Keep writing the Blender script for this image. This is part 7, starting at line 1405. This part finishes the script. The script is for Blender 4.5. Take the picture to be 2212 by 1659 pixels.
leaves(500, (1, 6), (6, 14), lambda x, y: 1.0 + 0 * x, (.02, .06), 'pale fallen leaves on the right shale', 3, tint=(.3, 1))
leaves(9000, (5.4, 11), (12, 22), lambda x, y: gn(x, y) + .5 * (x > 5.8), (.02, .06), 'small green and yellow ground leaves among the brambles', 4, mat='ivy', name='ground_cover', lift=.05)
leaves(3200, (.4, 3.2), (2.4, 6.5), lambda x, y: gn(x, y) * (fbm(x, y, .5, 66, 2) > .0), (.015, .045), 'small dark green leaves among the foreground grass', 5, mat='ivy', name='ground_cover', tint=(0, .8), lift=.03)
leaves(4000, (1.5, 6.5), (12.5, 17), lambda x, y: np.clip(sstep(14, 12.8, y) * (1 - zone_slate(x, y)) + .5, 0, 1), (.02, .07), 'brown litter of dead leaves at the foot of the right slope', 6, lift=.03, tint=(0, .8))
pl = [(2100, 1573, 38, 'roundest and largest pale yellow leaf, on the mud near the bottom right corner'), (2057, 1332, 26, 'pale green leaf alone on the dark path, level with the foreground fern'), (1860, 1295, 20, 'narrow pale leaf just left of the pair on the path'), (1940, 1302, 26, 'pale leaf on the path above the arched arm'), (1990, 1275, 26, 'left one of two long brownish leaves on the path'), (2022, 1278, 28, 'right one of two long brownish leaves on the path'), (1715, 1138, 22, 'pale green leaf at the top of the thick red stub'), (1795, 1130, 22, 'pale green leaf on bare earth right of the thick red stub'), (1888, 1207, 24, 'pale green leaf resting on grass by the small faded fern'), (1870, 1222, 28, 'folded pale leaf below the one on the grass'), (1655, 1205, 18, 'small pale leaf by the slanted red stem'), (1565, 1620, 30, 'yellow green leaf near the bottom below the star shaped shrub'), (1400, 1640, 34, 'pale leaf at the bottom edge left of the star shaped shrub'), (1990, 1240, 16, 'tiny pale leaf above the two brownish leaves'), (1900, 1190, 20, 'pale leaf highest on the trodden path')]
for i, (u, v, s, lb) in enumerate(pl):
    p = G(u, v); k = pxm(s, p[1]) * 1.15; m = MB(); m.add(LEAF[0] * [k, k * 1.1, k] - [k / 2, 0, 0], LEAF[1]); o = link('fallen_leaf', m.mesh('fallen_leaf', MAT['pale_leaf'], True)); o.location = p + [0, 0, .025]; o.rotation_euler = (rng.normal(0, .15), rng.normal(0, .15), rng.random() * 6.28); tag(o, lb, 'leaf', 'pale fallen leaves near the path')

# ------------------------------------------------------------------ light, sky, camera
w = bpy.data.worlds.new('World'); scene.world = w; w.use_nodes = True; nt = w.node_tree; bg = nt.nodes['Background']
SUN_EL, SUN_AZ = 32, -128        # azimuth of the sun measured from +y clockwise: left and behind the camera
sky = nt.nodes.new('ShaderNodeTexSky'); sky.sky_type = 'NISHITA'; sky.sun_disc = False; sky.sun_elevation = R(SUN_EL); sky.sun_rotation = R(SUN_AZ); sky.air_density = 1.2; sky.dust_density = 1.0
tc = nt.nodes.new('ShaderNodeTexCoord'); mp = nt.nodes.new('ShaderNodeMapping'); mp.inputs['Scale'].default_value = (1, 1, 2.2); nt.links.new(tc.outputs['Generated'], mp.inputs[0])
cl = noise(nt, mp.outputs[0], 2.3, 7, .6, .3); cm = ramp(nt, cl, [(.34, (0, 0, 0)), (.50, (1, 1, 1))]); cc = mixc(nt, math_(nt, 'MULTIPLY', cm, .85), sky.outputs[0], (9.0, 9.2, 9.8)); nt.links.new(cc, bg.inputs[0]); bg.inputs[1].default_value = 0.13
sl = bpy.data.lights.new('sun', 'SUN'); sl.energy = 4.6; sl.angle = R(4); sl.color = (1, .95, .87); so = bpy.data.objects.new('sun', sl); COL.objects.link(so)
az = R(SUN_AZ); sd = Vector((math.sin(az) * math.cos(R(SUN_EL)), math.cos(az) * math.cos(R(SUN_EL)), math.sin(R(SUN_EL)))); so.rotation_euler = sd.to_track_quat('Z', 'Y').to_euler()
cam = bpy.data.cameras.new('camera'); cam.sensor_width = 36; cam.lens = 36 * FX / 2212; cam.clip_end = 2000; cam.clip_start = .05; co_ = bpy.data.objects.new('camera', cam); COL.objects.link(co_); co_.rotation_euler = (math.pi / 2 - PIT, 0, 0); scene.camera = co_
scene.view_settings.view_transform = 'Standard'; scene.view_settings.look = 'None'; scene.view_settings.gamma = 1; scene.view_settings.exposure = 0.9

======

- _JOB_
Quote the material exactly, leaving nothing out.

- _SOLUTION TO THE EXERCISE_
Keep writing the Blender script for this image. This is part 7, starting at line 1405. This part finishes the script. The script is for Blender 4.5. Take the picture to be 2212 by 1659 pixels.
leaves(500, (1, 6), (6, 14), lambda x, y: 1.0 + 0 * x, (.02, .06), 'pale fallen leaves on the right shale', 3, tint=(.3, 1))
leaves(9000, (5.4, 11), (12, 22), lambda x, y: gn(x, y) + .5 * (x > 5.8), (.02, .06), 'small green and yellow ground leaves among the brambles', 4, mat='ivy', name='ground_cover', lift=.05)
leaves(3200, (.4, 3.2), (2.4, 6.5), lambda x, y: gn(x, y) * (fbm(x, y, .5, 66, 2) > .0), (.015, .045), 'small dark green leaves among the foreground grass', 5, mat='ivy', name='ground_cover', tint=(0, .8), lift=.03)
leaves(4000, (1.5, 6.5), (12.5, 17), lambda x, y: np.clip(sstep(14, 12.8, y) * (1 - zone_slate(x, y)) + .5, 0, 1), (.02, .07), 'brown litter of dead leaves at the foot of the right slope', 6, lift=.03, tint=(0, .8))
pl = [(2100, 1573, 38, 'roundest and largest pale yellow leaf, on the mud near the bottom right corner'), (2057, 1332, 26, 'pale green leaf alone on the dark path, level with the foreground fern'), (1860, 1295, 20, 'narrow pale leaf just left of the pair on the path'), (1940, 1302, 26, 'pale leaf on the path above the arched arm'), (1990, 1275, 26, 'left one of two long brownish leaves on the path'), (2022, 1278, 28, 'right one of two long brownish leaves on the path'), (1715, 1138, 22, 'pale green leaf at the top of the thick red stub'), (1795, 1130, 22, 'pale green leaf on bare earth right of the thick red stub'), (1888, 1207, 24, 'pale green leaf resting on grass by the small faded fern'), (1870, 1222, 28, 'folded pale leaf below the one on the grass'), (1655, 1205, 18, 'small pale leaf by the slanted red stem'), (1565, 1620, 30, 'yellow green leaf near the bottom below the star shaped shrub'), (1400, 1640, 34, 'pale leaf at the bottom edge left of the star shaped shrub'), (1990, 1240, 16, 'tiny pale leaf above the two brownish leaves'), (1900, 1190, 20, 'pale leaf highest on the trodden path')]
for i, (u, v, s, lb) in enumerate(pl):
    p = G(u, v); k = pxm(s, p[1]) * 1.15; m = MB(); m.add(LEAF[0] * [k, k * 1.1, k] - [k / 2, 0, 0], LEAF[1]); o = link('fallen_leaf', m.mesh('fallen_leaf', MAT['pale_leaf'], True)); o.location = p + [0, 0, .025]; o.rotation_euler = (rng.normal(0, .15), rng.normal(0, .15), rng.random() * 6.28); tag(o, lb, 'leaf', 'pale fallen leaves near the path')

# ------------------------------------------------------------------ light, sky, camera
w = bpy.data.worlds.new('World'); scene.world = w; w.use_nodes = True; nt = w.node_tree; bg = nt.nodes['Background']
SUN_EL, SUN_AZ = 32, -128        # azimuth of the sun measured from +y clockwise: left and behind the camera
sky = nt.nodes.new('ShaderNodeTexSky'); sky.sky_type = 'NISHITA'; sky.sun_disc = False; sky.sun_elevation = R(SUN_EL); sky.sun_rotation = R(SUN_AZ); sky.air_density = 1.2; sky.dust_density = 1.0
tc = nt.nodes.new('ShaderNodeTexCoord'); mp = nt.nodes.new('ShaderNodeMapping'); mp.inputs['Scale'].default_value = (1, 1, 2.2); nt.links.new(tc.outputs['Generated'], mp.inputs[0])
cl = noise(nt, mp.outputs[0], 2.3, 7, .6, .3); cm = ramp(nt, cl, [(.34, (0, 0, 0)), (.50, (1, 1, 1))]); cc = mixc(nt, math_(nt, 'MULTIPLY', cm, .85), sky.outputs[0], (9.0, 9.2, 9.8)); nt.links.new(cc, bg.inputs[0]); bg.inputs[1].default_value = 0.13
sl = bpy.data.lights.new('sun', 'SUN'); sl.energy = 4.6; sl.angle = R(4); sl.color = (1, .95, .87); so = bpy.data.objects.new('sun', sl); COL.objects.link(so)
az = R(SUN_AZ); sd = Vector((math.sin(az) * math.cos(R(SUN_EL)), math.cos(az) * math.cos(R(SUN_EL)), math.sin(R(SUN_EL)))); so.rotation_euler = sd.to_track_quat('Z', 'Y').to_euler()
cam = bpy.data.cameras.new('camera'); cam.sensor_width = 36; cam.lens = 36 * FX / 2212; cam.clip_end = 2000; cam.clip_start = .05; co_ = bpy.data.objects.new('camera', cam); COL.objects.link(co_); co_.rotation_euler = (math.pi / 2 - PIT, 0, 0); scene.camera = co_
scene.view_settings.view_transform = 'Standard'; scene.view_settings.look = 'None'; scene.view_settings.gamma = 1; scene.view_settings.exposure = 0.9